Which only goes to show you what some people will do with enough alcohol in them. Sadly - or maybe happily - this delicacy is no longer offered at The Prince.

During the early evening, though, it's quiet. The booth next to ours held two college girls, chattering away over their soju cocktails and dumplings. A family with a little girl came in, moving to the back room. An older lady came in, bringing something in a carry-out bag as a gift to the slender, bored Korean girl slouching behind the bar. The round booths were empty - briefly - so I could wander over and take a photo.

We've all come to accept "fusion" cuisine restaurants, those sleek emporia blending pan-Asian and Western styles and tastes. But The Prince isn't a contrived "fusion" place - it naturally evolved,  by way of the dynamic goofy energy and cultural synchronicity that is uniquely Los Angeles. If you're visiting LA, it's worth a try


Karen (formerly kcinnova) said...

Once again, you write with such descriptive words of a place that others would just pass by without a thought.
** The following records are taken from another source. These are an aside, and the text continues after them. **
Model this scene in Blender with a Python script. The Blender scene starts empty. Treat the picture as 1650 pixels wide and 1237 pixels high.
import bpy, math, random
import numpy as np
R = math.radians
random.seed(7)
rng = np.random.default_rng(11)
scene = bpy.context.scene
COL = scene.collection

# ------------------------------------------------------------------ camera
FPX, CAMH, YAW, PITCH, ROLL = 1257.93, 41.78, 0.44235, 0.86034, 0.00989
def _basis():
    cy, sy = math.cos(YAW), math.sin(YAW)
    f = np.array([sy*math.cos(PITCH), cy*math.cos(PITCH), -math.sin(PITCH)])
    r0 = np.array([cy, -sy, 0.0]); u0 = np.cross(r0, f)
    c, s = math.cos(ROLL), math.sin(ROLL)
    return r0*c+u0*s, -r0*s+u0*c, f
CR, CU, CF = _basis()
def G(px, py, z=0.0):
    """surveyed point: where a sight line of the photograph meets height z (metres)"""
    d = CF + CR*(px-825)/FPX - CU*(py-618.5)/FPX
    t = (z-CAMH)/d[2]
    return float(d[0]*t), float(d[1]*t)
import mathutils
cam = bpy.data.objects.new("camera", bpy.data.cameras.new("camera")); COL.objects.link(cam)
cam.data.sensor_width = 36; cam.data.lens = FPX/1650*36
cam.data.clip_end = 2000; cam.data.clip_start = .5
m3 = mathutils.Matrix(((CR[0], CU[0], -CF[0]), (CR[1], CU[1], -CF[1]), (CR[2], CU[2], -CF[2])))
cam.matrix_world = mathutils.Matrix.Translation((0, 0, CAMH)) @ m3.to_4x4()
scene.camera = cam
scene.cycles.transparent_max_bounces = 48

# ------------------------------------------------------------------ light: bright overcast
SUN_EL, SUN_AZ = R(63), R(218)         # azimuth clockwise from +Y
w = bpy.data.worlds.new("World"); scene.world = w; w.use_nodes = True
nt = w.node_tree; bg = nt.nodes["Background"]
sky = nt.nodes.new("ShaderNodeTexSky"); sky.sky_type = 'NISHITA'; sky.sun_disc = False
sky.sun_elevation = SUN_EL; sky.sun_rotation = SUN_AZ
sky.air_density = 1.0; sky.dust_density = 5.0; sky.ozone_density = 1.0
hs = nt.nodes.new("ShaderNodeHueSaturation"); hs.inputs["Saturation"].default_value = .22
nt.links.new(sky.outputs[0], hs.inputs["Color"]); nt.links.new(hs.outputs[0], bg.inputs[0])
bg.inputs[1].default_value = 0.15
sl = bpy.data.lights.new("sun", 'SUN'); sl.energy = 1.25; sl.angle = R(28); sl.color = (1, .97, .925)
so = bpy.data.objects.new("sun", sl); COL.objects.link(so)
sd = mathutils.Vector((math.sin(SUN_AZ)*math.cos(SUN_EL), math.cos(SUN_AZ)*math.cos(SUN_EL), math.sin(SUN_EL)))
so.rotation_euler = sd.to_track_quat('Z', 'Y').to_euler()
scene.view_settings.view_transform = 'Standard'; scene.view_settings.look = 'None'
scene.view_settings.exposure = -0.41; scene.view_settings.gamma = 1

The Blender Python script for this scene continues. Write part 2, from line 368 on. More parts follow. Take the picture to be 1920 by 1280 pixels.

I'm squeamish, so I won't be clicking that link.

M. Bouffant said...

Ahh, 7th St., the other side of Education Central. I'll let you know what I think if I get down there.

Anonymous said...

I can't believe I didn't know about this place. Thank you!

Aunt Snow said...

We should go there, Claudia! And any LA readers!

Claudia from Idiot's Kitchen said...

Very cool! I would probably spend my entire meal gawking at the decor. Oh, and I can't let the fabulous Windsor Not pun go by unnoticed. Nicely done!